Neighborhood collective efficacy reflects the capacity of local residents to act together to achieve common goals. It flourishes when residents know each other, share common values, and trust each other. It is domain-specific rather than general; Neighbors who effectively monitor and supervise local youth may or may not foster the cognitive skills of those youth. Local resource deprivation, residential instability, and past crime undermine the collective capacity of neighbors to maintain public safety. However, controlling for these, collective efficacy predicts reduced crime and social disorder. I’ll briefly consider key methodological advances. But key questions remain unanswered: When does local solidarity generate hostility to outsiders? Do locally efficacious neighborhoods welcome new immigrants? Is local collective efficacy a substitute or a complement to effective formal control? For example, in China, where the formal organization of urban neighborhoods is far more developed than in the United States, does collective efficacy remain analytically useful? What, then, is the role of collective efficacy in cross-national research on urban life and public policy? We’ll find time to discuss these and other open questions.

Biography

Professor Stephen Raudenbush is the Lewis-Sebring Distinguished Service Professor in the Department of Sociology, the College, faculty in the Harris School of Public Policy Studies and Chairman of the Committee on Education at the University of Chicago.
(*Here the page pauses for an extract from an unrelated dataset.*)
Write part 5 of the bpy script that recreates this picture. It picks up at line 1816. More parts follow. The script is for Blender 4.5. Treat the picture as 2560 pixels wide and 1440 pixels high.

He is a non-NYU faculty affiliate of CASER at NYU Shanghai. He is interested in statistical models for child and youth development within social settings such as classrooms, schools, and neighborhoods. He is best known for his work developing hierarchical linear models, with broad applications in the design and analysis of longitudinal and multilevel research. He is currently studying the development of literacy and math skills in early childhood with implications for instruction; and methods for assessing school and classroom quality. He is a member of the National Academy of Sciences, the American Academy of Arts and Sciences, the recipient of the American Educational Research Association award for Distinguished Contributions to Educational Research.